Michael Szell Visit

We are very lucky to have Michael Szell visiting the week of April 3rd. Micheal is a research fellow at the Hungarian Academy of Sciences, Centre for Social Sciences and visiting at Northeastern University, Center for Complex Network Research. He’s previously worked at the MIT Media Lab’s Senseable City Lab.

Michael’s research focuses on a quantitative understanding of collective behavior. How the the underlying patterns of our interlinked actions and decisions can be modeled in computational social science, and his past research involves mining and modeling large-scale data sets of human activity following a complex networks/systems approach.

His exciting work has been featured in PNAS, Nature Physics, Science, and many other fine journals. During his visit, Michael will give a talk at DTU Compute.

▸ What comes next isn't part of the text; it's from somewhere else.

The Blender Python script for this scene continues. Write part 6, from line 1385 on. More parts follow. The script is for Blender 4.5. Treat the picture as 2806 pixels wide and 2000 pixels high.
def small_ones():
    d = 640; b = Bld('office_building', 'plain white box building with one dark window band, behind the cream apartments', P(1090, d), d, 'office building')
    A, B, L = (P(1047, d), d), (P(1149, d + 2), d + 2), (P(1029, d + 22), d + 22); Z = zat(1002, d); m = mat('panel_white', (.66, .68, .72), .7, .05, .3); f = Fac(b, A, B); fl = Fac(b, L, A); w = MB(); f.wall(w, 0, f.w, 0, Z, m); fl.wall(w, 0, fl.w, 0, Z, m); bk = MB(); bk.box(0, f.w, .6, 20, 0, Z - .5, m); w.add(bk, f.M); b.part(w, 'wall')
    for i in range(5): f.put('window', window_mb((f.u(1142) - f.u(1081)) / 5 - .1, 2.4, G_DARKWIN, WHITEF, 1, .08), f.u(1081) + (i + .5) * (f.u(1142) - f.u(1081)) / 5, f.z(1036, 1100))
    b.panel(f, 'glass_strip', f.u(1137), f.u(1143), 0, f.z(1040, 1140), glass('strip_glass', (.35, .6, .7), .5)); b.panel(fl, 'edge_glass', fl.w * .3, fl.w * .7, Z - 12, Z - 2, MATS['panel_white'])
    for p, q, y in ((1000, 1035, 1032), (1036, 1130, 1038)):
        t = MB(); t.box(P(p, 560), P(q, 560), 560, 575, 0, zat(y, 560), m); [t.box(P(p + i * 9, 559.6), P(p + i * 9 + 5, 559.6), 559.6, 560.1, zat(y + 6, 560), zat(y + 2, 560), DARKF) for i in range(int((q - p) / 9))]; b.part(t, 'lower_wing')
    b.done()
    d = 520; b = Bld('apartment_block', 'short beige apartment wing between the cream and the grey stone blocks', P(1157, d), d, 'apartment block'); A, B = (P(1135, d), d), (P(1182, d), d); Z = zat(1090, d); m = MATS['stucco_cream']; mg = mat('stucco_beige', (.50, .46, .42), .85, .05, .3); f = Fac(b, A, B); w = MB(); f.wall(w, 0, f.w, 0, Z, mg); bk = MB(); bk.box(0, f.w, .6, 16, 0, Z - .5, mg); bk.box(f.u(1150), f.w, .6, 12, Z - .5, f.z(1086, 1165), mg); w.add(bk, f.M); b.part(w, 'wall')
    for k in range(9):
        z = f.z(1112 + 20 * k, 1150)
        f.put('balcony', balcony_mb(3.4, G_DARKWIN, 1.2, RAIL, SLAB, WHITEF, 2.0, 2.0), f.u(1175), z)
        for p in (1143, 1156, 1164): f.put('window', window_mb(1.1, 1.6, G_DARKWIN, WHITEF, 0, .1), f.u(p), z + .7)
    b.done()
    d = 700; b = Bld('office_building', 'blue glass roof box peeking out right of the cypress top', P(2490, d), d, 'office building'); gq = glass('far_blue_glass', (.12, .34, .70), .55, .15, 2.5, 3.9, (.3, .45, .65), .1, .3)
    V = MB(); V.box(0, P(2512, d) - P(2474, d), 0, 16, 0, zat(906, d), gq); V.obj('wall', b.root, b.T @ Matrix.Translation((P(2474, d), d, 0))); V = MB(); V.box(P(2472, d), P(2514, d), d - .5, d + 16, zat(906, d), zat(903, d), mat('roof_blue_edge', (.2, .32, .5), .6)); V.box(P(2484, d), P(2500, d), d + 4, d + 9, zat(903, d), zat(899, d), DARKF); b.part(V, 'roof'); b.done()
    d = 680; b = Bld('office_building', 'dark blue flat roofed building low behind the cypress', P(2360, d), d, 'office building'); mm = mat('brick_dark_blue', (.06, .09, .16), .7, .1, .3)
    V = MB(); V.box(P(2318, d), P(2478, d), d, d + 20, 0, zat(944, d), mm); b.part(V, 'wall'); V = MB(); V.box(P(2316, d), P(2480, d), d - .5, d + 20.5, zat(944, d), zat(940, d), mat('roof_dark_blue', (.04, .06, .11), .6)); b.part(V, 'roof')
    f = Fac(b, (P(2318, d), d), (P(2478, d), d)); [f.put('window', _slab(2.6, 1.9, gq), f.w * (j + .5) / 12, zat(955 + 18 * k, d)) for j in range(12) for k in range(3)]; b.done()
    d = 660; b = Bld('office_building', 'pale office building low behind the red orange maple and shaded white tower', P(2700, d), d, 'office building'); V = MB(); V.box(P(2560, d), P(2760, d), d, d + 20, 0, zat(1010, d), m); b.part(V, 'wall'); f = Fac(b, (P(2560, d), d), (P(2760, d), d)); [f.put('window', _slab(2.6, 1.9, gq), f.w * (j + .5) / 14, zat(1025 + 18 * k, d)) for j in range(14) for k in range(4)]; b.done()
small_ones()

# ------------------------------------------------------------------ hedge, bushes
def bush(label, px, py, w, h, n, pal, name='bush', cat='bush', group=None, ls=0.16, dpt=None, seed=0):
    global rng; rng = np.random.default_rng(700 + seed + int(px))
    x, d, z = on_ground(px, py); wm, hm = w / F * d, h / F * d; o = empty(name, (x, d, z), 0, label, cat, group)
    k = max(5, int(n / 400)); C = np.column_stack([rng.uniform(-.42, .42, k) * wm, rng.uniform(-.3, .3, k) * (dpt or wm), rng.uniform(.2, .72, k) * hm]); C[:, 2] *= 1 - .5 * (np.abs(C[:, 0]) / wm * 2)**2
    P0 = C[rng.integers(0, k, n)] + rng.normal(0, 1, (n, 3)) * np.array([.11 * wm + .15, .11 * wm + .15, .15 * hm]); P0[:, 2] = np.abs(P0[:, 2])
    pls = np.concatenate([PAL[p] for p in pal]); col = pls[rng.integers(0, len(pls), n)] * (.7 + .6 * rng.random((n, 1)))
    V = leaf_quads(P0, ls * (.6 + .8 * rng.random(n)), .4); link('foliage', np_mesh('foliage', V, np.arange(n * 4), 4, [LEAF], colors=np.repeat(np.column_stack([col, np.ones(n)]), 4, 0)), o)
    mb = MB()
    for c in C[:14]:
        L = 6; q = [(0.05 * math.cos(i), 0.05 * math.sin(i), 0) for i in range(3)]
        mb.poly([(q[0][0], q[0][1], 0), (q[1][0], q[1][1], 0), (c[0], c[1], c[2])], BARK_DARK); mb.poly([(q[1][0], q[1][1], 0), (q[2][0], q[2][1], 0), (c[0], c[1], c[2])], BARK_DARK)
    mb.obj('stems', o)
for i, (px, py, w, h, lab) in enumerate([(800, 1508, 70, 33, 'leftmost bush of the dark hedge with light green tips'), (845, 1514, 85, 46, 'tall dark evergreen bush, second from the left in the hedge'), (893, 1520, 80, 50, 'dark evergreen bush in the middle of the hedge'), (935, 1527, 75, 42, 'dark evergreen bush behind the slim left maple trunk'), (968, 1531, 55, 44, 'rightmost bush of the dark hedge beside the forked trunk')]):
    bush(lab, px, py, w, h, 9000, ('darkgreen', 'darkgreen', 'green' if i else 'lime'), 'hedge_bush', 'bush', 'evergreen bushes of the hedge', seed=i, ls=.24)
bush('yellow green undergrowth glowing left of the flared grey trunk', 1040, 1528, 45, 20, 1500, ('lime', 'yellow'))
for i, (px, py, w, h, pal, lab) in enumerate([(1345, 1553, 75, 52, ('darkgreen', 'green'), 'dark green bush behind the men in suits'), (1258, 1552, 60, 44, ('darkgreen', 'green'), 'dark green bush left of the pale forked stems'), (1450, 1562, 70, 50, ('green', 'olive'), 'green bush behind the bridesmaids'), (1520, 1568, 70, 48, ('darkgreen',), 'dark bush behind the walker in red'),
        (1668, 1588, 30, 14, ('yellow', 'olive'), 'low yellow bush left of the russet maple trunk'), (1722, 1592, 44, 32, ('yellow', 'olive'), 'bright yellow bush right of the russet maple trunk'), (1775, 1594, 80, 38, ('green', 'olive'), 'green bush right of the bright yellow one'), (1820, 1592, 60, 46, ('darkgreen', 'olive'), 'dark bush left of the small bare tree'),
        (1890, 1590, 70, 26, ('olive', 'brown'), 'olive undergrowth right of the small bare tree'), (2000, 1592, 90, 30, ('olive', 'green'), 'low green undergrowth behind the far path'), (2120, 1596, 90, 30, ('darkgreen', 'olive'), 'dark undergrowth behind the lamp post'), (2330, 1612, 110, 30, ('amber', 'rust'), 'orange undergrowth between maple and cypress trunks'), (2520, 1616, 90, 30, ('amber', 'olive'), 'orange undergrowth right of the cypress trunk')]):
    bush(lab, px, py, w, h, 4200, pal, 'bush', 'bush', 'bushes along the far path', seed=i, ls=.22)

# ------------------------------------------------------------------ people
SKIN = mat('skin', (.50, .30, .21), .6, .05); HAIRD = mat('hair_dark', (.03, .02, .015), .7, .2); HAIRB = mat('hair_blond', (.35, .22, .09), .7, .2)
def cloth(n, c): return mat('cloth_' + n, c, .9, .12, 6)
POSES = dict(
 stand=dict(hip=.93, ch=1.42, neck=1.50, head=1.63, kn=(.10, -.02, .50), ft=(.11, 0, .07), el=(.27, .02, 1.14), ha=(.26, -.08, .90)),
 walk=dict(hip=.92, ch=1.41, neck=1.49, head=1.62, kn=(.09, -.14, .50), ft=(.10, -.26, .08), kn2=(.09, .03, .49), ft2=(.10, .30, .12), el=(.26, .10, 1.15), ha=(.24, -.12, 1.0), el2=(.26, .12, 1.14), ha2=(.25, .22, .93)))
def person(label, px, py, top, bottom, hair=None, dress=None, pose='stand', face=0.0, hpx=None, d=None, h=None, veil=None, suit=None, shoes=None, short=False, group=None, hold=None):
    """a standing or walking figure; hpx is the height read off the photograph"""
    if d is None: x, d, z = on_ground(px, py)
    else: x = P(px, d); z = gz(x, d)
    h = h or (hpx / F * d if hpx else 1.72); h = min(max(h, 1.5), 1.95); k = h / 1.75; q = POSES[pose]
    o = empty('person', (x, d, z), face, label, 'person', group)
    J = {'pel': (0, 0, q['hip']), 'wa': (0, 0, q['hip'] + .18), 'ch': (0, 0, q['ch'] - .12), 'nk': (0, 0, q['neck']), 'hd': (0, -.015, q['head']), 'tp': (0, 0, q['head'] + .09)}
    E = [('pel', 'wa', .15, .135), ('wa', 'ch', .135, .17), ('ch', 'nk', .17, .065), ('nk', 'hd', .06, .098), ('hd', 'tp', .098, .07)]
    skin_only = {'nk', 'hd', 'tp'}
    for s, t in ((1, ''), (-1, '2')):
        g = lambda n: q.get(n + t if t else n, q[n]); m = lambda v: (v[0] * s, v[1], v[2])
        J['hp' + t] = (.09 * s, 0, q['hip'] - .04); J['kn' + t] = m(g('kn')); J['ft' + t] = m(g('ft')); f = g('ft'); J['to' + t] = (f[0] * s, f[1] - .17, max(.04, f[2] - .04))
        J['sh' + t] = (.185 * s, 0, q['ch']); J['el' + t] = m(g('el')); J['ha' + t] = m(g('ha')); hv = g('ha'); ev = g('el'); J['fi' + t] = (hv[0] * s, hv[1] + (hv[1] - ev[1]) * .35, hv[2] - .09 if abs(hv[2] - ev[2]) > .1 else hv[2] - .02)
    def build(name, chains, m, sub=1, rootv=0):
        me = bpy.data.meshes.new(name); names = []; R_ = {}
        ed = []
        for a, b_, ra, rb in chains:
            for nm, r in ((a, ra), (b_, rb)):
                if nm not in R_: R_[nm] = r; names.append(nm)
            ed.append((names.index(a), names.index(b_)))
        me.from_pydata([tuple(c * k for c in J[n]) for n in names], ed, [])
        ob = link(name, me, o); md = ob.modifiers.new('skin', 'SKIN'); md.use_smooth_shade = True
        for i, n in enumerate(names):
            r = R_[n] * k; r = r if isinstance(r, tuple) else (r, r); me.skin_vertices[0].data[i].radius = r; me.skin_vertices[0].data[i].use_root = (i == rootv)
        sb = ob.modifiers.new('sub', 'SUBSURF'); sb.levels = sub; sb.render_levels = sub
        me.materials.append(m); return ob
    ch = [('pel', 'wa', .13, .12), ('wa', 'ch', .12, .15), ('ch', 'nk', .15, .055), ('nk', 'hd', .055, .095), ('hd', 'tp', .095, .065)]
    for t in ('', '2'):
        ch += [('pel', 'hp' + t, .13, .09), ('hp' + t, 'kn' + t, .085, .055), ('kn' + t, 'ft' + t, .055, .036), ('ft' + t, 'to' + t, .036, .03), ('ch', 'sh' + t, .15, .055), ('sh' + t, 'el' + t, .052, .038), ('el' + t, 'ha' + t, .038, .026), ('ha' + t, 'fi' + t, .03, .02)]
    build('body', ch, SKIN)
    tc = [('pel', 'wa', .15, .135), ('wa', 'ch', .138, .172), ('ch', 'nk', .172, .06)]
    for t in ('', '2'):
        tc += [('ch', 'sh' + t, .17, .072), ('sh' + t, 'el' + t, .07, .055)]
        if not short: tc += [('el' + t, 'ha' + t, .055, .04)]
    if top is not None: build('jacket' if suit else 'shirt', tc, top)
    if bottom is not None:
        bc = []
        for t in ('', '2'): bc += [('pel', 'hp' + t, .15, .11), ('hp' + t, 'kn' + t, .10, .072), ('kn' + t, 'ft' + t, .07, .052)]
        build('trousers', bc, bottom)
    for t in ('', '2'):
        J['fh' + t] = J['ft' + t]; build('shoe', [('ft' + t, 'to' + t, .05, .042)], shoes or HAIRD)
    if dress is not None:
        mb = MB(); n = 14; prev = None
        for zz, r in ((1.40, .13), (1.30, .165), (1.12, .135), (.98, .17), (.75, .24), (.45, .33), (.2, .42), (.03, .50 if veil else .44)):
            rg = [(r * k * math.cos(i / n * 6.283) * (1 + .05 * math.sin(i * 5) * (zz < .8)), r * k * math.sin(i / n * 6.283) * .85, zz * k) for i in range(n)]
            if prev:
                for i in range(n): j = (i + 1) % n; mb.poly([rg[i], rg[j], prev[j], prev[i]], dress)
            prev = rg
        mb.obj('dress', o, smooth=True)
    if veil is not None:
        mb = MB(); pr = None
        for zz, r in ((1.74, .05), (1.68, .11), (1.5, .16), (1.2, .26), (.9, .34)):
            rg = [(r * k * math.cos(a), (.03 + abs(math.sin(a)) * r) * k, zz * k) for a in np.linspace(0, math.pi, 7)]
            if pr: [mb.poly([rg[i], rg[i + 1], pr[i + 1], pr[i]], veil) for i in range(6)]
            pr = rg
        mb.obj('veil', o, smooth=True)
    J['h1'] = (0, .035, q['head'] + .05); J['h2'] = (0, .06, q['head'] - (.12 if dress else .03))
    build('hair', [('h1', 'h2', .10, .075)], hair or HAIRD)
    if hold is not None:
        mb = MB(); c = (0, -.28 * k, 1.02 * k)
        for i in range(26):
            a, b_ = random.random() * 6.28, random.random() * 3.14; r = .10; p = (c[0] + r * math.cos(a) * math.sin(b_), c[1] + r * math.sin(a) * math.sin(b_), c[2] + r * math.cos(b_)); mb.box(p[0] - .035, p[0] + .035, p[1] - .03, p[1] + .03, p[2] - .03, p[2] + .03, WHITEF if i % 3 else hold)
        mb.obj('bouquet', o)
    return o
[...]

  • Date. Tuesday April 4th, 2017
  • Time: 14:00
  • Location. Technical University of Denmark, Building 321, 1st floor lab space.
Title: Using network science and data visualization to assess the potential of urban sharing  economies
Abstract: We introduce the notion of shareability network, which allows us to model the collective benefits of sharing rides as a function of passenger inconvenience, and to efficiently compute optimal sharing strategies on massive datasets. We first apply this framework to a dataset of millions of taxi trips taken in New York City, showing that with increasing but still relatively low passenger discomfort, cumulative trip length can be cut by 40% or more. This benefit comes with reductions in service cost, emissions, and with split fares, hinting toward a wide passenger acceptance of such a shared service. Simulation of a realistic online system demonstrates the feasibility of a shareable taxi service in New York City. Shareability as a function of trip density saturates fast, suggesting effectiveness of the taxi sharing system also in cities with much sparser taxi fleets or when willingness to share is low. Indeed, applying the same framework to a diverse set of world cities, using data on millions of taxi trips beyond New York City, in San Francisco, Singapore, and Vienna, we compute the shareability curves for each city, and find that a natural rescaling collapses them onto a single, universal curve. We explain this scaling law theoretically with a simple model that predicts the potential for ride sharing in any city, using a few basic urban quantities and no adjustable parameters. Accurate extrapolations of this type will help planners, transportation companies, and society at large to shape a sustainable path for urban growth. Finally, we present “What the Street!?”, an online platform for the interactive exploration of city-wide mobility spaces, published in April 2017. The aim of What the Street!? is to facilitate the intuitive exploration of (wasted) mobility space in cities, exploring why and to which extent space is distributed unevenly between different modes of transportation. We demonstrate how this data visualization of re-ordered city spaces can effectively inform relevant stakeholders and the public about large-scale reductions of parking spaces in future scenarios of wide-spread car-sharing.